The proof is in the pudding, and not just in the election of Donald Trump.
The wealth gap is wider than ever. The rich have gotten richer, worldwide. The poor, while they haven’t all gotten poorer, certainly haven’t shared overmuch in the enormous financial booms of the past decades.
The wealth gap is now so incomprehensible it cannot be rendered into a visual. The wealthiest 1% of the 1% have so much more money than the rest of us, even the rest of their fellow one percenters, it is impossible to graph it. If the rest of the world’s wealth were to be represented by the period at the end of this sentence, the representation of the .01% would be the size of Mount Everest.
Or Mars.
Wall Street, Hollywood, and politicians in both parties are responsible for the animus of the working class, which is very real and can only be partially explained by something the left finds a convenient scapegoat, like racism.
While racism certainly exists, it isn’t the only factor worthy of consideration.
To understand the appeal Donald Trump had, and has, for working class Republicans is to understand the appeal Sen.
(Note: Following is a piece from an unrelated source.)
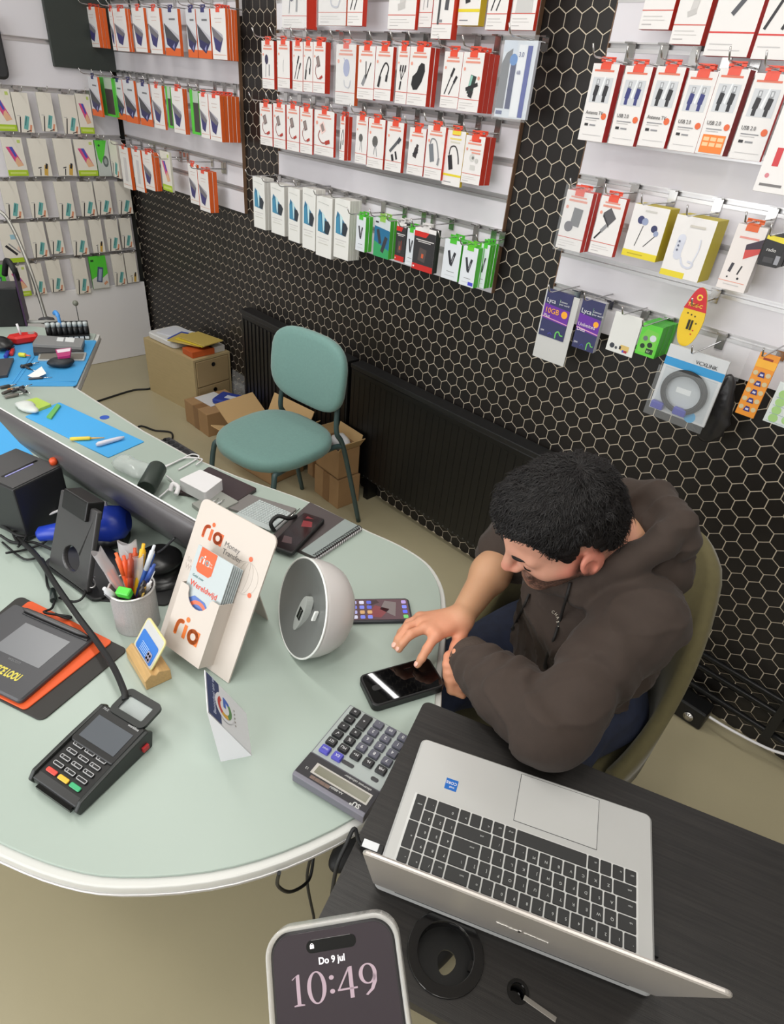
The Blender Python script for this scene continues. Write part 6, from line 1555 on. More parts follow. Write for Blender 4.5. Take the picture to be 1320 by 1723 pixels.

Bernie Sanders, who is not a Democrat but an Independent, has for working-class Democrats.
Corporate interests on Wall Street, and their many powerful tentacles extending into influential places like Hollywood, the U.S. government and Silicon Valley are ultimately responsible for creating, then unleashing, Donald Trump.
Donald Trump isn’t a self-made man; Wall Street, the Democratic Party and Hollywood made him.
Their attempts to unmake him have proved about as successful as Dr. Frankenstein’s belated attempts to thwart his own creation.
The thing about creations, is that they have a tendency to live on beyond their creators. Sometimes take on a life of their own and unleash any number of unintended consequences on the world.
Like Dr. Frankenstein, as long as Wall Street, Hollywood and Democratic Party continue to avoid taking responsibility for Donald Trump, and for the misnamed “globalist” movement which fueled his rise to power, the boogeyman embodiment of all their failures will continue to haunt them.